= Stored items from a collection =
* * *
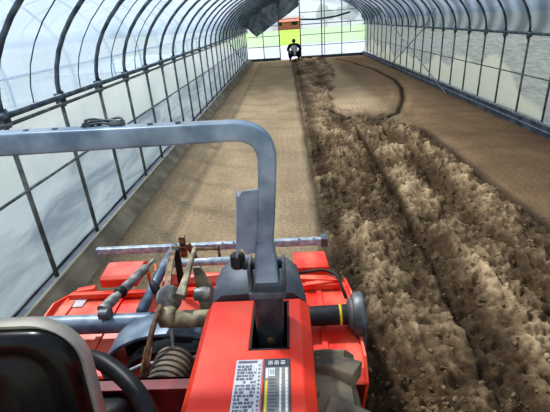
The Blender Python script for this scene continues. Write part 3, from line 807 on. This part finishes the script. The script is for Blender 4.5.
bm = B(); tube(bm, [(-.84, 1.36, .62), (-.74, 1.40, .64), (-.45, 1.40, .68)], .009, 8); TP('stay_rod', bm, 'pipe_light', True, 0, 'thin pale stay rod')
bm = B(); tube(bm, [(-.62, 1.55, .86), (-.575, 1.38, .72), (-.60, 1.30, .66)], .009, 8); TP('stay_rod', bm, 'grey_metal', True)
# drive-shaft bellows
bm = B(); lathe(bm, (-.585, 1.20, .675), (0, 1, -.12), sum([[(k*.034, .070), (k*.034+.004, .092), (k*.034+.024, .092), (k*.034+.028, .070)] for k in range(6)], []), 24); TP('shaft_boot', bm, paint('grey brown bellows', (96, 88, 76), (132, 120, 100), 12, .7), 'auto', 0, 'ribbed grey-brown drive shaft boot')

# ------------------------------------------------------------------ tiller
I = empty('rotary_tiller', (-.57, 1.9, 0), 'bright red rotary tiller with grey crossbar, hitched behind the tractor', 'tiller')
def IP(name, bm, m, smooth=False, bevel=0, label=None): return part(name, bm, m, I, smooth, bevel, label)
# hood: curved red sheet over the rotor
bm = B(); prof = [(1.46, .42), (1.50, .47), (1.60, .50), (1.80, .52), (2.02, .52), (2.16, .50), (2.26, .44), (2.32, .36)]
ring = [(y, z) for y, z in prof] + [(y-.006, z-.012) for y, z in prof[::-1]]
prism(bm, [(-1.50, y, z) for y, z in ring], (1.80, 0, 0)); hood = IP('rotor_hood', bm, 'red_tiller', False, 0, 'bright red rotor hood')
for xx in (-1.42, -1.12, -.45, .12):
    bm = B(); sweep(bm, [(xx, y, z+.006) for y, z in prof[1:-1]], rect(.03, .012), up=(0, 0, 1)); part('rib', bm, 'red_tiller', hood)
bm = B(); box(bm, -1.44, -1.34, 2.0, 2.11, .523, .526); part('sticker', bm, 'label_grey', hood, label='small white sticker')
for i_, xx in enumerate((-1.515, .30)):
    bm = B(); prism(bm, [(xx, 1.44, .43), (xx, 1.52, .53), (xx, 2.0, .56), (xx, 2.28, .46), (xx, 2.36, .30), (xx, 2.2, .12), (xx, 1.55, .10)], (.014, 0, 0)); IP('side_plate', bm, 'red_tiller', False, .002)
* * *
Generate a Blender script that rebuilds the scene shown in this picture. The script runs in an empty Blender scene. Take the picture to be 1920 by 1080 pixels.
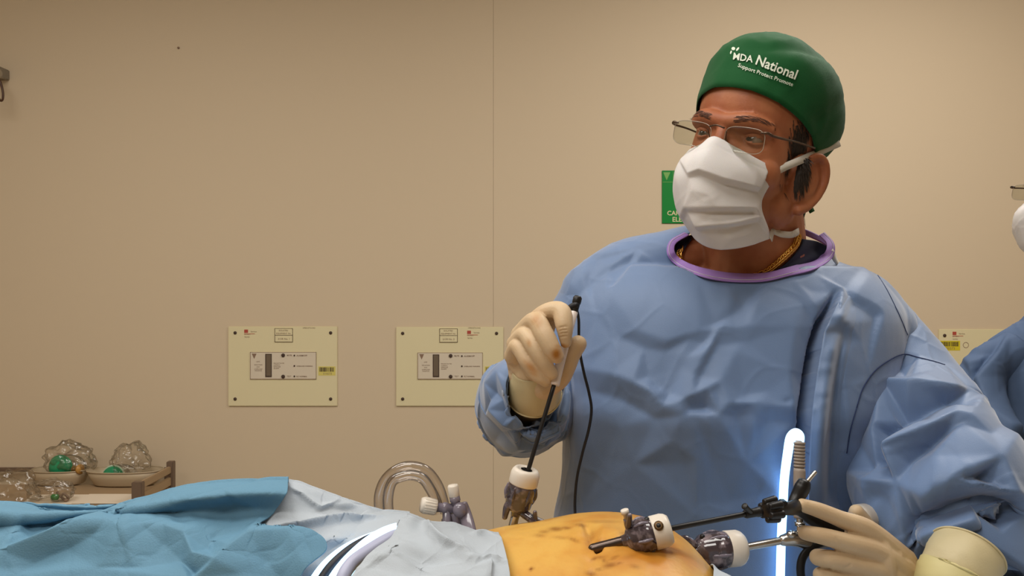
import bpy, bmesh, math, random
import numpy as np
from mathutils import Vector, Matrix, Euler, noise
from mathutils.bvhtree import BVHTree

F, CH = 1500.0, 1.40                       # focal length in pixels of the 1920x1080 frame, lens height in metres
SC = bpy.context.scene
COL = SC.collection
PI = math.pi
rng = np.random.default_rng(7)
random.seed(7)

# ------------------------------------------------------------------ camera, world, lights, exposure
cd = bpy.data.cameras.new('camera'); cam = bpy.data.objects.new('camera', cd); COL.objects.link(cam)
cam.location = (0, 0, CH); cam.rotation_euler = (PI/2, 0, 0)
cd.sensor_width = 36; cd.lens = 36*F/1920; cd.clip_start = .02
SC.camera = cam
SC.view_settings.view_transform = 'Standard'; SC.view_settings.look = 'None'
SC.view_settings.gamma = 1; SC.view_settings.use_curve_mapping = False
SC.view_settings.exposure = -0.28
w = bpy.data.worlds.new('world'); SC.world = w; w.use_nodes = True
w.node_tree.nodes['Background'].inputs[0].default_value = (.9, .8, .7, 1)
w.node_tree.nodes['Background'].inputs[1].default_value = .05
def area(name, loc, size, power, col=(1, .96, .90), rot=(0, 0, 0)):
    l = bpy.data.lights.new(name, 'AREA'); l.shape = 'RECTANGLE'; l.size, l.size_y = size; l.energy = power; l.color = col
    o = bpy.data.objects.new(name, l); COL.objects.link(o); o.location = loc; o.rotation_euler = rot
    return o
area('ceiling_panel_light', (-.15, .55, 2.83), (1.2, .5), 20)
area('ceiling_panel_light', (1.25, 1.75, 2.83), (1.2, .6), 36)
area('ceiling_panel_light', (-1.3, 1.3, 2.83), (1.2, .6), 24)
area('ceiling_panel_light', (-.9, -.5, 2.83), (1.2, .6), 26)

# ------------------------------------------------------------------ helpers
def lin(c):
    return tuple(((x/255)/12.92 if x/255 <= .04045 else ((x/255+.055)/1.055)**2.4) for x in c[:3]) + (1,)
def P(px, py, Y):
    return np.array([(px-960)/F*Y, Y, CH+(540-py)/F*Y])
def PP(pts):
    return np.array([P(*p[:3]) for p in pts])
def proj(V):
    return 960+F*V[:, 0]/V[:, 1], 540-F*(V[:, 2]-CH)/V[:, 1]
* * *
= WHAT IS EXPECTED =
Within the listing above, locate the line containing "The Blender Python" and the line containing "bm, 'red_tiller', False, .002)". Reproduce those two lines and all lines between them exactly, with nothing added.

= TASK SOLUTION =
The Blender Python script for this scene continues. Write part 3, from line 807 on. This part finishes the script. The script is for Blender 4.5.
bm = B(); tube(bm, [(-.84, 1.36, .62), (-.74, 1.40, .64), (-.45, 1.40, .68)], .009, 8); TP('stay_rod', bm, 'pipe_light', True, 0, 'thin pale stay rod')
bm = B(); tube(bm, [(-.62, 1.55, .86), (-.575, 1.38, .72), (-.60, 1.30, .66)], .009, 8); TP('stay_rod', bm, 'grey_metal', True)
# drive-shaft bellows
bm = B(); lathe(bm, (-.585, 1.20, .675), (0, 1, -.12), sum([[(k*.034, .070), (k*.034+.004, .092), (k*.034+.024, .092), (k*.034+.028, .070)] for k in range(6)], []), 24); TP('shaft_boot', bm, paint('grey brown bellows', (96, 88, 76), (132, 120, 100), 12, .7), 'auto', 0, 'ribbed grey-brown drive shaft boot')

# ------------------------------------------------------------------ tiller
I = empty('rotary_tiller', (-.57, 1.9, 0), 'bright red rotary tiller with grey crossbar, hitched behind the tractor', 'tiller')
def IP(name, bm, m, smooth=False, bevel=0, label=None): return part(name, bm, m, I, smooth, bevel, label)
# hood: curved red sheet over the rotor
bm = B(); prof = [(1.46, .42), (1.50, .47), (1.60, .50), (1.80, .52), (2.02, .52), (2.16, .50), (2.26, .44), (2.32, .36)]
ring = [(y, z) for y, z in prof] + [(y-.006, z-.012) for y, z in prof[::-1]]
prism(bm, [(-1.50, y, z) for y, z in ring], (1.80, 0, 0)); hood = IP('rotor_hood', bm, 'red_tiller', False, 0, 'bright red rotor hood')
for xx in (-1.42, -1.12, -.45, .12):
    bm = B(); sweep(bm, [(xx, y, z+.006) for y, z in prof[1:-1]], rect(.03, .012), up=(0, 0, 1)); part('rib', bm, 'red_tiller', hood)
bm = B(); box(bm, -1.44, -1.34, 2.0, 2.11, .523, .526); part('sticker', bm, 'label_grey', hood, label='small white sticker')
for i_, xx in enumerate((-1.515, .30)):
    bm = B(); prism(bm, [(xx, 1.44, .43), (xx, 1.52, .53), (xx, 2.0, .56), (xx, 2.28, .46), (xx, 2.36, .30), (xx, 2.2, .12), (xx, 1.55, .10)], (.014, 0, 0)); IP('side_plate', bm, 'red_tiller', False, .002)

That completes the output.